» WHAT IS NEEDED
Only the lines starting at the one with "mm = np.nonzero((x" and ending at the one with "if kind == 'p': m" should be copied, exactly and with both ends kept.

» MATERIAL SHOWN
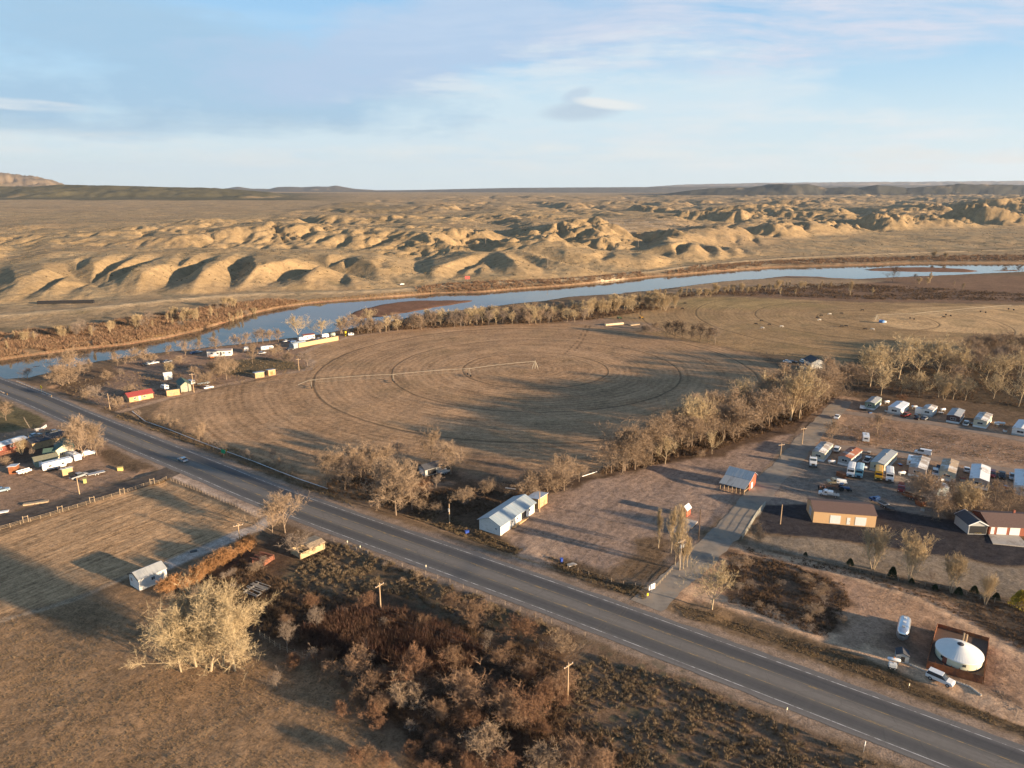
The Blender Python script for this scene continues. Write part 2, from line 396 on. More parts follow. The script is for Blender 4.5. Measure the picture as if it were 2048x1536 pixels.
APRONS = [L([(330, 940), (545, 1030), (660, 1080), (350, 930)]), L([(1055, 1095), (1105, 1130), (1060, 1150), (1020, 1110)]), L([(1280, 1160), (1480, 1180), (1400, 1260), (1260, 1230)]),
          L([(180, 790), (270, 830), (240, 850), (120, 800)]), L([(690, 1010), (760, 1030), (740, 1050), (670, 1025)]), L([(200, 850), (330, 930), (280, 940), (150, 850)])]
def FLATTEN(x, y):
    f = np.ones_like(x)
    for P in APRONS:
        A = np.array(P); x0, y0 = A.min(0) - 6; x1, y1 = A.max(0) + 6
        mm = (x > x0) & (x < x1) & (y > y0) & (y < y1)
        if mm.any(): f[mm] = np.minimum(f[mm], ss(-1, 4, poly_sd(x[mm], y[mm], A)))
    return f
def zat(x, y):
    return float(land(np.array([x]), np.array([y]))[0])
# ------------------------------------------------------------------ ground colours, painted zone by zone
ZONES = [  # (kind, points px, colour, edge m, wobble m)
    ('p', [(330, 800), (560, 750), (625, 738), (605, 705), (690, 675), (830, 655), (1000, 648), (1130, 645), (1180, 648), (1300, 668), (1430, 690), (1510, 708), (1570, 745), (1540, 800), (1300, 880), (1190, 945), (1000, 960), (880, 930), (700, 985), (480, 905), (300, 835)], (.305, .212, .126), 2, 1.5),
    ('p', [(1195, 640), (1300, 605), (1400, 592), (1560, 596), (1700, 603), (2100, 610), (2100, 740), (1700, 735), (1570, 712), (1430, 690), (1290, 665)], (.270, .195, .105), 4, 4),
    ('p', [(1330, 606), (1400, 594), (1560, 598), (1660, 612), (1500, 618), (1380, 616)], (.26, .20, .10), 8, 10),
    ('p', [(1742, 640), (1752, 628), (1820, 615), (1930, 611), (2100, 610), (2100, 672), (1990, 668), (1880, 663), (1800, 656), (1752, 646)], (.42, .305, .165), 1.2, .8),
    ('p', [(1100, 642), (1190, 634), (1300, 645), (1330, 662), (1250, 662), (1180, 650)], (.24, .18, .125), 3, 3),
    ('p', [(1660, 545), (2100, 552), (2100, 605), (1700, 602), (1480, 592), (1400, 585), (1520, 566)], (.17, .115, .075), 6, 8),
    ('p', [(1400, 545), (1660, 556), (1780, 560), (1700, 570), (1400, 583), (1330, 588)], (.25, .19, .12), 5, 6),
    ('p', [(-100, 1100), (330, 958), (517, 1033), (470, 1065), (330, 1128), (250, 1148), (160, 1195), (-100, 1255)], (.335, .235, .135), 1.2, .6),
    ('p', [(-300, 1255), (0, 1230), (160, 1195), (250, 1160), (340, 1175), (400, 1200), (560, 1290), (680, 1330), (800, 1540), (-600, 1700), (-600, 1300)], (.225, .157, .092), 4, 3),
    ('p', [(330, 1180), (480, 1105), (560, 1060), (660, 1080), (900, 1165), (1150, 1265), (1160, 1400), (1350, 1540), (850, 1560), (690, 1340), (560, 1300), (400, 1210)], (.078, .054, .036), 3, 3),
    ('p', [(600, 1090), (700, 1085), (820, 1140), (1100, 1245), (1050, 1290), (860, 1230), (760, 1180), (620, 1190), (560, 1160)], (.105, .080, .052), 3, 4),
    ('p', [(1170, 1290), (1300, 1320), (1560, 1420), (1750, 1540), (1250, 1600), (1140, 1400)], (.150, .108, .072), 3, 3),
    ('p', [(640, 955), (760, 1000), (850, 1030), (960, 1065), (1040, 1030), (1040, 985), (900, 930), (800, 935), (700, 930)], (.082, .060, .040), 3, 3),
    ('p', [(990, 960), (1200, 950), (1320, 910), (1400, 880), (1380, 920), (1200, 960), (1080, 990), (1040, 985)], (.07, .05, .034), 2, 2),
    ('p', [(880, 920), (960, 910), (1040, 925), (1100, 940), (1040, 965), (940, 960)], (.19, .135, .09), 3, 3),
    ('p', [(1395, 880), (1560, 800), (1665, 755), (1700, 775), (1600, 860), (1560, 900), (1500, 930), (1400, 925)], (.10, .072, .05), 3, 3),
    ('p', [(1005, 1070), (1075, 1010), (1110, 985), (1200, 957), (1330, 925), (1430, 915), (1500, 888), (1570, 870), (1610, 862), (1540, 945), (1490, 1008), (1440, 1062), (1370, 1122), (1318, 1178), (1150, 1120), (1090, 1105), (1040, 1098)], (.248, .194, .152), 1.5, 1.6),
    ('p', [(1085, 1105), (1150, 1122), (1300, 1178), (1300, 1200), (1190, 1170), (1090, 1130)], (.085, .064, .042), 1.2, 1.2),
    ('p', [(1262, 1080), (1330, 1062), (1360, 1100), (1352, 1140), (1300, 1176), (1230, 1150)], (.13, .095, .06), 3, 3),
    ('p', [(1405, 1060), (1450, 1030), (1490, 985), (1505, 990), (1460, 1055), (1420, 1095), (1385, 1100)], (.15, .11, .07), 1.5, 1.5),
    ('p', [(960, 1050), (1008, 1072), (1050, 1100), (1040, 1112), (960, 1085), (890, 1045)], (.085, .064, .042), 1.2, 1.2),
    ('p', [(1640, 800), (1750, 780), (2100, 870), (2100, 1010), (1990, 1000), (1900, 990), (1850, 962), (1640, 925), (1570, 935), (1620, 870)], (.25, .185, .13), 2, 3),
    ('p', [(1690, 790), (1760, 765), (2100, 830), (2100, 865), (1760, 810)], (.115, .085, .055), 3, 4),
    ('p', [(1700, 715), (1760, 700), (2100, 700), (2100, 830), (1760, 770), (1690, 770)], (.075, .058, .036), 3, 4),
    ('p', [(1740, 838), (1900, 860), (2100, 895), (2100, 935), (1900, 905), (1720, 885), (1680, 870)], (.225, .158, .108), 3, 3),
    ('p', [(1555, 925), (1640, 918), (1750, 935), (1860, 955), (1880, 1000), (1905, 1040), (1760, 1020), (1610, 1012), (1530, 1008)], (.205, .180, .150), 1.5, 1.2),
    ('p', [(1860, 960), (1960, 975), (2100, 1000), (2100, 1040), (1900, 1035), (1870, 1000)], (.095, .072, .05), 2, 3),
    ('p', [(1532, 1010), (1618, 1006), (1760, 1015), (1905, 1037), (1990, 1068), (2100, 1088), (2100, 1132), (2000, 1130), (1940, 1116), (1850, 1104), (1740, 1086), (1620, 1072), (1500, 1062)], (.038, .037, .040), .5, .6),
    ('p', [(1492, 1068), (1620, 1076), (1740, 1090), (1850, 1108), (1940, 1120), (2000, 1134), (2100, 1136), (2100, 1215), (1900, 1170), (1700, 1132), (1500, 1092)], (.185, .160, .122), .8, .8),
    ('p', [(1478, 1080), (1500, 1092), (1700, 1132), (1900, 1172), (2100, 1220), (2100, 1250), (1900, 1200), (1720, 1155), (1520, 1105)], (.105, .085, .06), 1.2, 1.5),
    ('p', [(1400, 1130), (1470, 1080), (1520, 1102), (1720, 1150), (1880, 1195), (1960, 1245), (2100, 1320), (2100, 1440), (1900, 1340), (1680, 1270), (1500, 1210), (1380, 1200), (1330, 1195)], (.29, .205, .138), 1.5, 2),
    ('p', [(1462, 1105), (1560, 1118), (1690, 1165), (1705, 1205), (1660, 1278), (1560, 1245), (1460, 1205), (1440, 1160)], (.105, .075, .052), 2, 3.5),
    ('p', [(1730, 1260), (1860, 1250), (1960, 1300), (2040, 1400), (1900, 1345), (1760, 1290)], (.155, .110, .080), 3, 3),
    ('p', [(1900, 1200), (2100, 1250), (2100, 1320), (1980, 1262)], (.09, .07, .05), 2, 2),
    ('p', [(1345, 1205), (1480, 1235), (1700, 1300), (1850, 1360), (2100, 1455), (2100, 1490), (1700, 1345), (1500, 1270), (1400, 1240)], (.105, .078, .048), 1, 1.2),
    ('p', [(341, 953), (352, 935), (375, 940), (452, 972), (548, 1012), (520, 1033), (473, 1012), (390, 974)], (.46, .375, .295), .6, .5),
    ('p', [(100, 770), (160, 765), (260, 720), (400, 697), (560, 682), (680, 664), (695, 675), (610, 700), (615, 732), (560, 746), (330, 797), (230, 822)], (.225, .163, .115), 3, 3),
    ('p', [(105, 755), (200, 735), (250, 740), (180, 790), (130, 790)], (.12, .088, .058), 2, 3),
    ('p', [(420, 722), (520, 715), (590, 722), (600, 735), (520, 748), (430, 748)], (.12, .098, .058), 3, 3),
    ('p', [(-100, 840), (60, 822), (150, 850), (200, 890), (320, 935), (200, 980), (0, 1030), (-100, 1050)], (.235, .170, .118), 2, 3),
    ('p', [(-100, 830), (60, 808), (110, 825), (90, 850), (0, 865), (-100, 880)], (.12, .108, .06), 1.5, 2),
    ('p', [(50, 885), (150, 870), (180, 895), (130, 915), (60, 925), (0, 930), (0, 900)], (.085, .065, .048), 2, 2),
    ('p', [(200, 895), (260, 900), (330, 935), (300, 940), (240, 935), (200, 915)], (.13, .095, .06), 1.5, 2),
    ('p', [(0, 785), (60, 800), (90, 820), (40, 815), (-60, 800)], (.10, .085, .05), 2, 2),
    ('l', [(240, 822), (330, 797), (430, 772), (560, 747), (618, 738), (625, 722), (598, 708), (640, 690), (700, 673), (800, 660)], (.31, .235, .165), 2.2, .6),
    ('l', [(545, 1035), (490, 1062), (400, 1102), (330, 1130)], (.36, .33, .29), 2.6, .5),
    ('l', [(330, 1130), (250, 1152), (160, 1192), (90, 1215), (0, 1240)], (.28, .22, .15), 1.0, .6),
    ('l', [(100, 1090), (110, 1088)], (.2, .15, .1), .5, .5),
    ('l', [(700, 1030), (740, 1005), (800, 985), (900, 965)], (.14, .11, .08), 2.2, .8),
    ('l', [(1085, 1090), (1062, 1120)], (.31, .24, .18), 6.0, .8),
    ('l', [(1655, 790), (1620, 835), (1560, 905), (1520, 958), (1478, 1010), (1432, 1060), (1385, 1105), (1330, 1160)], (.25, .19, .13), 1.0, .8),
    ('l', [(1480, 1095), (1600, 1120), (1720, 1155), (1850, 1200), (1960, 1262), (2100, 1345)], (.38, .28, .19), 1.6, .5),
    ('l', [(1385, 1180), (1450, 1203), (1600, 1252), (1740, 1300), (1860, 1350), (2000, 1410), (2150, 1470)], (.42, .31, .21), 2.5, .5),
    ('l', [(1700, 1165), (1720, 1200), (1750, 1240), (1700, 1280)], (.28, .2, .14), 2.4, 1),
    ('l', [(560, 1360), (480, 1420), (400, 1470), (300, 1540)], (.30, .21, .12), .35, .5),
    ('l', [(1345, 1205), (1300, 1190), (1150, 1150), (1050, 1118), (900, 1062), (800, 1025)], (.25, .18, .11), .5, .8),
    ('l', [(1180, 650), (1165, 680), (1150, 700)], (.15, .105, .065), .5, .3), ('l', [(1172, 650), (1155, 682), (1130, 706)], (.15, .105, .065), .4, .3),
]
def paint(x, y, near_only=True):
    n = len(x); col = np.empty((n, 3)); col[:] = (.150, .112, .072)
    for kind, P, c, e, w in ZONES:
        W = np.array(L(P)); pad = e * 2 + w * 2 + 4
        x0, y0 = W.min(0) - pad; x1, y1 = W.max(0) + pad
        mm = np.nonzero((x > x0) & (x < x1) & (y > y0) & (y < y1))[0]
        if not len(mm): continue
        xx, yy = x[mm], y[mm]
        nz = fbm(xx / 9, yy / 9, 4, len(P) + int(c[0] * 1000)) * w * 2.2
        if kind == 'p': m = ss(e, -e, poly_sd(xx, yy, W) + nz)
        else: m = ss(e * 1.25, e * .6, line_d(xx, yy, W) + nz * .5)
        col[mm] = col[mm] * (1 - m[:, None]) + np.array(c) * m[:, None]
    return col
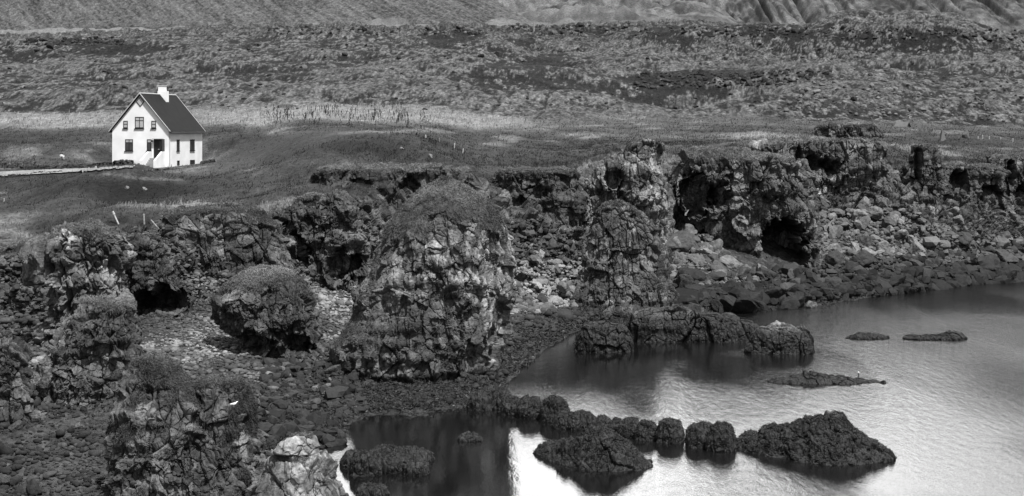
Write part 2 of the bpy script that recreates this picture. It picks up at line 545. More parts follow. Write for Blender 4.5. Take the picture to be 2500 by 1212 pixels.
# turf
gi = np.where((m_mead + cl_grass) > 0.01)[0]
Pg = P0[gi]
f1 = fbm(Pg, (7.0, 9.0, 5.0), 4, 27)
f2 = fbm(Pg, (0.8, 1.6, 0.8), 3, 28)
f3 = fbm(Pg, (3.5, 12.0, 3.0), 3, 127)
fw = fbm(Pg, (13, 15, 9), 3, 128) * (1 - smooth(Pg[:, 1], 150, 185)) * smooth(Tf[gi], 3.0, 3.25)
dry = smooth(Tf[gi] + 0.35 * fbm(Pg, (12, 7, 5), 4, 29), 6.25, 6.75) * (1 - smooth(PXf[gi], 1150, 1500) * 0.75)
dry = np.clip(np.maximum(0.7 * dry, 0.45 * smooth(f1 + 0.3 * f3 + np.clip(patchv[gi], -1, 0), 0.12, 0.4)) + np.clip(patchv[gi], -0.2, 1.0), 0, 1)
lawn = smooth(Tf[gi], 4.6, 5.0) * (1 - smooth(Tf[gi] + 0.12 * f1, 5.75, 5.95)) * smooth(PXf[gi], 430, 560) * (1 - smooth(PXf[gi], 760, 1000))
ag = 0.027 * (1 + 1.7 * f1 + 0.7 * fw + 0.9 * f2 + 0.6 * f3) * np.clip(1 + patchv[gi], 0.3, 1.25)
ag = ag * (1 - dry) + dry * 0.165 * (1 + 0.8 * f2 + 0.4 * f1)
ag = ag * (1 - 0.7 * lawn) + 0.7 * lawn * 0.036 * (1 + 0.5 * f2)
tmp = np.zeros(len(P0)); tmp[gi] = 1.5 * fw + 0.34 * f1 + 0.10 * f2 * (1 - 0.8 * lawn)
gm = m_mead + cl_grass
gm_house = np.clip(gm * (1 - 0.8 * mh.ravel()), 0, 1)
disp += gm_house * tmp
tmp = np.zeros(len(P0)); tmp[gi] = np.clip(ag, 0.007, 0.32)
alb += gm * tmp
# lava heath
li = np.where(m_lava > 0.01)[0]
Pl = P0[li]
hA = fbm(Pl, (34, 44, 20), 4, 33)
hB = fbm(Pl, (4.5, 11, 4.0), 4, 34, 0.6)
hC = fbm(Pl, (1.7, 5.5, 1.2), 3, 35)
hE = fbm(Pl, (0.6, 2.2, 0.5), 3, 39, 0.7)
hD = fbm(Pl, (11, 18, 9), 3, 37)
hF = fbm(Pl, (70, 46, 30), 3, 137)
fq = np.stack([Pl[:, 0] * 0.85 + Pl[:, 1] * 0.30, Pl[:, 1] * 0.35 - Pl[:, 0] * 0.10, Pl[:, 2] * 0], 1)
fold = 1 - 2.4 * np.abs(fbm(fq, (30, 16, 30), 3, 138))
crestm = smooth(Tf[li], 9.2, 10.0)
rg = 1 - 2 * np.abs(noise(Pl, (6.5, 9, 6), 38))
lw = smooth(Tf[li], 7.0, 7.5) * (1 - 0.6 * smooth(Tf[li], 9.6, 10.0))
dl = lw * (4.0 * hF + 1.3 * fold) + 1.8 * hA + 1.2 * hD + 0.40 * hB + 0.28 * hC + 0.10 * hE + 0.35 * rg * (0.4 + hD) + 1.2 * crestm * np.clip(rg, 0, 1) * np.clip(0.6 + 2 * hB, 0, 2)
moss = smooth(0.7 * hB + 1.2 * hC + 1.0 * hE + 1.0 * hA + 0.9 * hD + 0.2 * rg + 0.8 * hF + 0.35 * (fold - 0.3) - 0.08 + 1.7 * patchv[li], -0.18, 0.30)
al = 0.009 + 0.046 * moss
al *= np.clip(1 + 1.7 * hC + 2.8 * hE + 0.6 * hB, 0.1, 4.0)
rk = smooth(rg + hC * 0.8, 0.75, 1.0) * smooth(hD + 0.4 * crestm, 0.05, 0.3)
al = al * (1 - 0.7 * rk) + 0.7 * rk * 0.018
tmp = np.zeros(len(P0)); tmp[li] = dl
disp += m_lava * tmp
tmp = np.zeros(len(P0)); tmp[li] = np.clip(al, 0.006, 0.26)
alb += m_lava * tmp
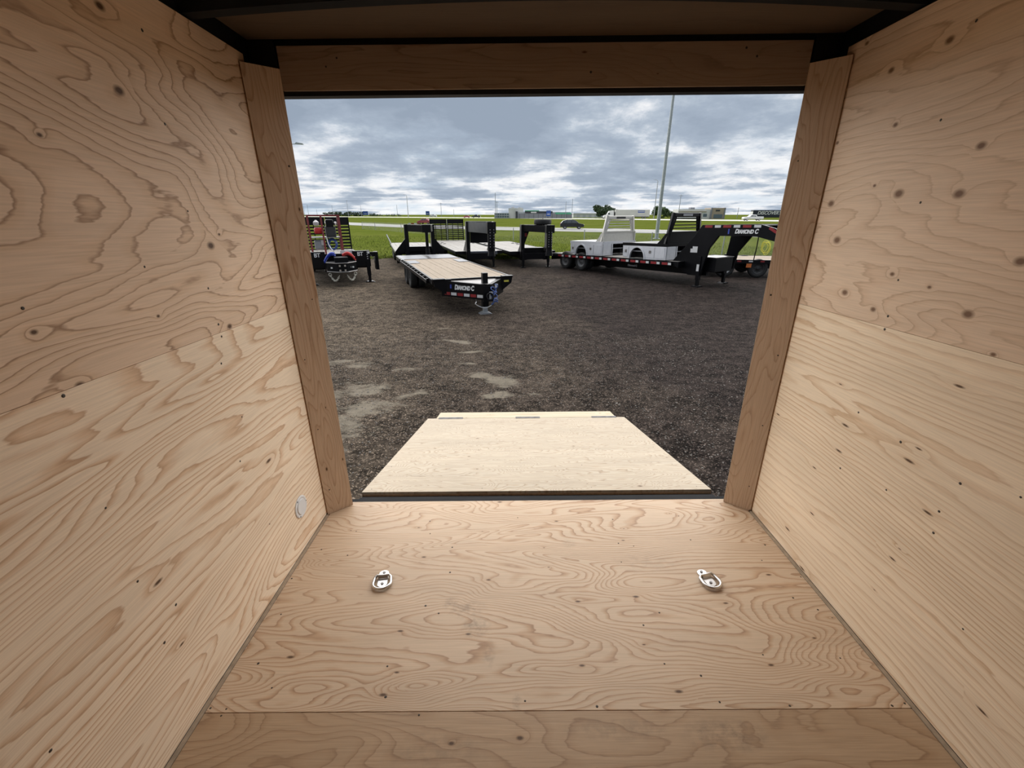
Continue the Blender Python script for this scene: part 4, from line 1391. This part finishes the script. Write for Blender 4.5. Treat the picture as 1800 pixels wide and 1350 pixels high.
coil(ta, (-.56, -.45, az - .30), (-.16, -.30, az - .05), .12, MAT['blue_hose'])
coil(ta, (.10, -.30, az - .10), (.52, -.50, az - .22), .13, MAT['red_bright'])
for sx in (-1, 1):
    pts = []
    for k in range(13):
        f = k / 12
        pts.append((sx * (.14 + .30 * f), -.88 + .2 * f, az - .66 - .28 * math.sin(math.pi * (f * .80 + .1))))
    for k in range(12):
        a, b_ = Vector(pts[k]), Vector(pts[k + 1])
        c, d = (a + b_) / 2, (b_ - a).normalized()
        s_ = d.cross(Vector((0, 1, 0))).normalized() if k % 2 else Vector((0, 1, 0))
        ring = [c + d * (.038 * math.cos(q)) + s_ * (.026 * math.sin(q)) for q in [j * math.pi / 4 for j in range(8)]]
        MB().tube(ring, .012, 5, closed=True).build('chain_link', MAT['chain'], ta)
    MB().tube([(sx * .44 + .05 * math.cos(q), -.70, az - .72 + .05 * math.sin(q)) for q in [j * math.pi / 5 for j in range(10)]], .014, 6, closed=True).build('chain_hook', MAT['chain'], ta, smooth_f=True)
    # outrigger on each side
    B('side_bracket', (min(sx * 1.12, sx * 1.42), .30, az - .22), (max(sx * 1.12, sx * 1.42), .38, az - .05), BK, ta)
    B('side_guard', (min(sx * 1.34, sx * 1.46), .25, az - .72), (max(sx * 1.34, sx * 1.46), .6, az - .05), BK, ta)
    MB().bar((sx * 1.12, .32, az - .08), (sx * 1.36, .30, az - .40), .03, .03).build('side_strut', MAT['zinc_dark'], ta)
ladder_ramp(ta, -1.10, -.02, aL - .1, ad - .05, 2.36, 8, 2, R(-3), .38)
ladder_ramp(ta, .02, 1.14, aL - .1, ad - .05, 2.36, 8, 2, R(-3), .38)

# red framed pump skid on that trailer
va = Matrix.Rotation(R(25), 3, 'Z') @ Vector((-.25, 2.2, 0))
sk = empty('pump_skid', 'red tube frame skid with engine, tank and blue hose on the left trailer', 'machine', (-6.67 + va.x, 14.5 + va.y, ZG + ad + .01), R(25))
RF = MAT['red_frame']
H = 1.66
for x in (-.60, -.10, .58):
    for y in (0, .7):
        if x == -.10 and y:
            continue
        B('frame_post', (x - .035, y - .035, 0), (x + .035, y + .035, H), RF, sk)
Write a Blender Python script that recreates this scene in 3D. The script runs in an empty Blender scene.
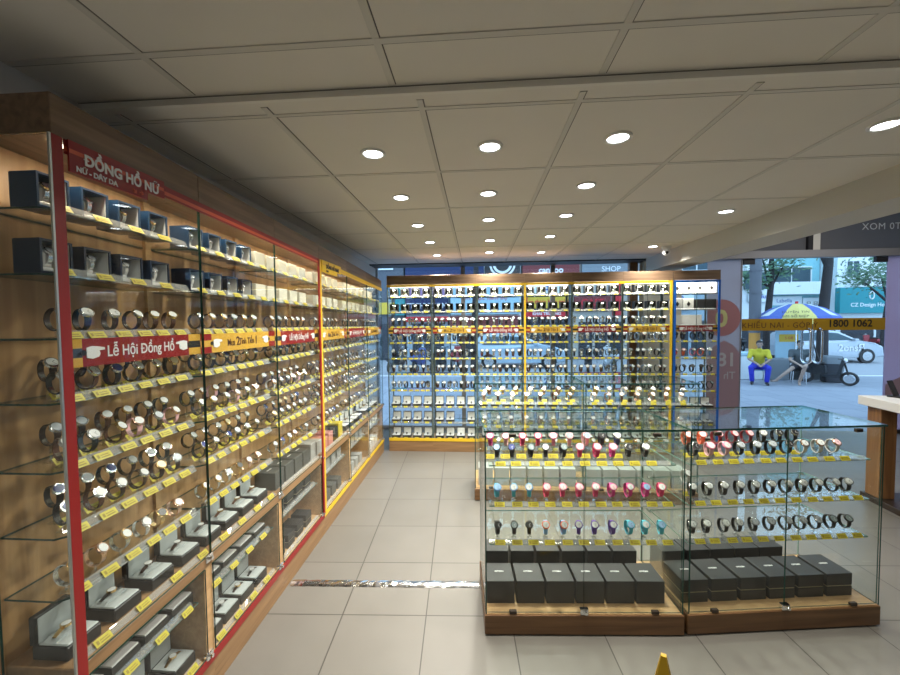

» SOLUTION FOR THIS PROBLEM
        mm = np.nonzero((x > x0) & (x < x1) & (y > y0) & (y < y1))[0]
        if not len(mm): continue
        xx, yy = x[mm], y[mm]
        nz = fbm(xx / 9, yy / 9, 4, len(P) + int(c[0] * 1000)) * w * 2.2
        if kind == 'p': m = ss(e, -e, poly_sd(xx, yy, W) + nz)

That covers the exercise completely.